The NAC Orchestra was formed in 1969 at the opening of Canada's National Arts Centre, and gives over 100 performances a year with renowned artists including Itzhak Perlman, Renée Fleming, James Ehnes, Emanuel Ax and Yo-Yo Ma.

Previous Music Directors included Mario Bernardi and Trevor Pinnock. Alexander Shelley takes on this mantle from Pinchas Zukerman in 2015-16, and John Storgårds will be Principal Guest Conductor beginning the same season. Principal Youth and Family Conductor Alain Trudel, and Principal Pops Conductor Jack Everly complete the strong artistic leadership team.

In addition to a full series of subscription concerts at the National Arts Centre each season, tours are undertaken to regions throughout Canada and around the world, most recently to China (2013) and the UK (2014). The latter commemorated the start of the First World War and explored themes of remembrance and healing through music in over 50 education and performance events. Following the footsteps of Canadian troops 100 years ago, it showcased the brilliant work of Canadian composers and the NAC Orchestra's musicians, both as performers and as educators, and received standing ovations in packed halls throughout the UK.

In 1999, Pinchas Zukerman founded the NAC Young Artists Program, part of the wider NAC Summer Music Institute, which provides elite training to talented young musicians. Students all over the world are also taught via videoconferencing in the NAC's cutting-edge Hexagon Studio. The Orchestra also created and continues to pioneer education work locally and in indigenous communities in northern Canada.

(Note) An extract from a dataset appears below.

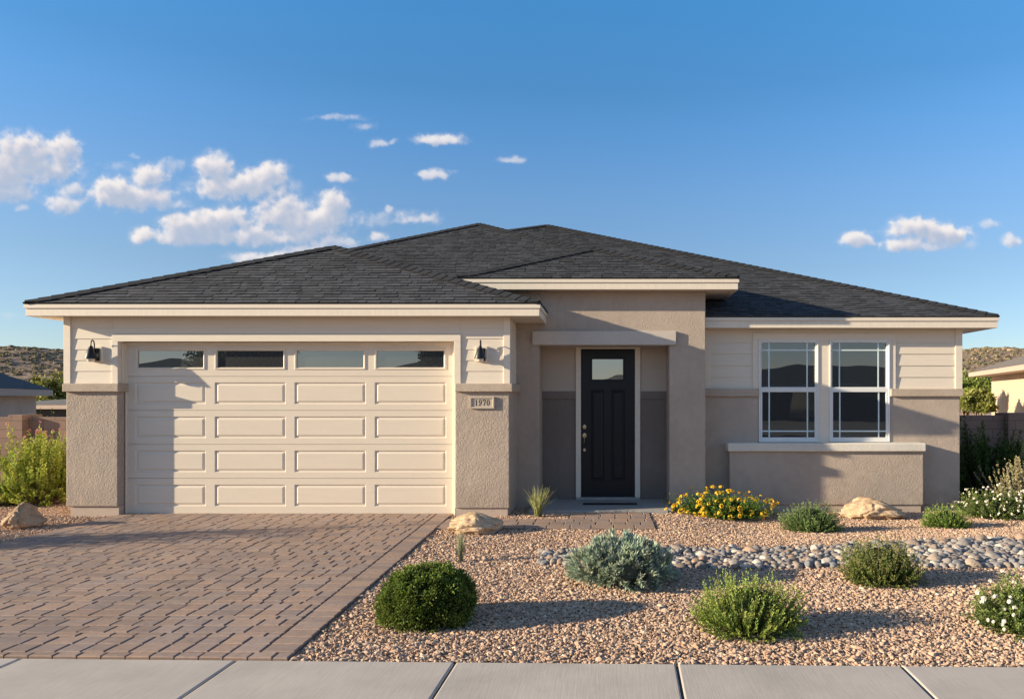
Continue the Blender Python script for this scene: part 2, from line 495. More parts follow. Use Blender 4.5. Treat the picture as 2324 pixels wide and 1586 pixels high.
# lower piers, wrapped back along both flanks
wall.box(PX(150, gp), dxl, gp, 13.0, PZ(1149, gp), capb + .01)
wall.build('wall', M['stucco'], HOUSE, bevel=.012); wall = MB()
wall.box(PX(1033, gp), PX(1156, gp), gp, ENT + .05, PZ(1153, gp), capb + .01)
wall.build('wall', M['stucco'], HOUSE, bevel=.012)
pl = MB()
pl.box(PX(157, gp), dxl - .004, gp + .03, 13.0, -.15, PZ(1149, gp))
pl.build('plinth', M['plinth'], HOUSE); pl = MB()
pl.box(PX(1034, gp), PX(1153, gp) - .01, gp + .025, ENT + .04, -.15, PZ(1153, gp))
pl.build('plinth', M['plinth'], HOUSE)
cap = MB(); cy = gp - .055
cap.box(PX(140.5, cy), PX(268.5, cy), cy, 13.0, capb, capt)
cap.build('wall_cap', M['stucco_cap'], HOUSE, bevel=.012)
cap = MB(); cap.box(PX(1032, cy), PX(1163, cy), cy, ENT, capb, capt)
cap.build('wall_cap', M['stucco_cap'], HOUSE, bevel=.012)
# framed upper walls behind the boards
up = MB()
up.box(gxl + .03, dxl - .002, GAR + .02, 13.0, capt - .01, zs_top)
up.box(dxr + .002, gxr - .03, GAR + .02, ENT + .02, capt - .01, zs_top)
up.box(dxl - .002, dxr + .002, GAR + .02, GD + .05, dzt + .002, zs_top)
up.build('wall', M['siding'], HOUSE)
crs = [zs_top, PZ(744, GAR), PZ(768.5, GAR), PZ(793, GAR), PZ(817.5, GAR), PZ(842, GAR), capt - .002]
sd = MB(); siding(sd, PX(162.5, GAR), PX(257, GAR), crs, GAR); sd.build('siding', M['siding'], HOUSE)
sd = MB(); siding(sd, PX(1046, GAR), PX(1143.5, GAR), crs, GAR); sd.build('siding', M['siding'], HOUSE)
sd = MB(); siding(sd, PX(257, GAR) + .002, PX(1046, GAR) - .002, [zs_top, PZ(743.2, GAR), PZ(758, GAR)], GAR); sd.build('siding', M['siding'], HOUSE)
tr = MB(); ty = GAR - .028
tr.box(gxl, PX(162.5, GAR), ty, GAR + .1, capt, zs_top - .003)
tr.build('corner_board', M['trim'], HOUSE, bevel=.003, seg=1)
tr = MB(); tr.box(PX(1143.5, GAR), gxr, ty, GAR + .07, capt, zs_top - .003)
tr.build('corner_board', M['trim'], HOUSE, bevel=.003, seg=1)
cs = MB(); cz = PZ(759, GAR)
cs.box(PX(256.8, GAR), dxl, ty - .003, GAR + .05, capt, dzt); cs.box(dxr, PX(1046.4, GAR), ty - .003, GAR + .05, capt, dzt)
cs.box(PX(256.8, GAR), PX(1046.4, GAR), ty - .003, GAR + .05, dzt, cz)
cs.build('casing', M['trim'], HOUSE, bevel=.003, seg=1)
# flank of the garage that turns to the porch
fl = MB()
for a, b in zip(crs[:-1], crs[1:]):
    x = gxr - .03; xt, xb = x + .004, x + .013
    fl.poly([(xb, GAR + .07, b), (xb, ENT - .06, b), (xt, ENT - .06, a), (xt, GAR + .07, a)])
    fl.poly([(xb, ENT - .06, b), (xb, GAR + .07, b), (x, GAR + .07, b), (x, ENT - .06, b)])
fl.build('siding', M['siding'], HOUSE)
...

The NAC Orchestra has made over 40 commercial recordings, including Angela Hewitt’s 2014 Juno Award-winning album of Mozart Piano Concertos conducted by Hannu Lintu. Many more concerts are freely available through MusicBox on the NAC's Arts Alive wide-reaching education website. These include many of the 100 new Canadian works commissioned by the NAC Orchestra in its 45 year history.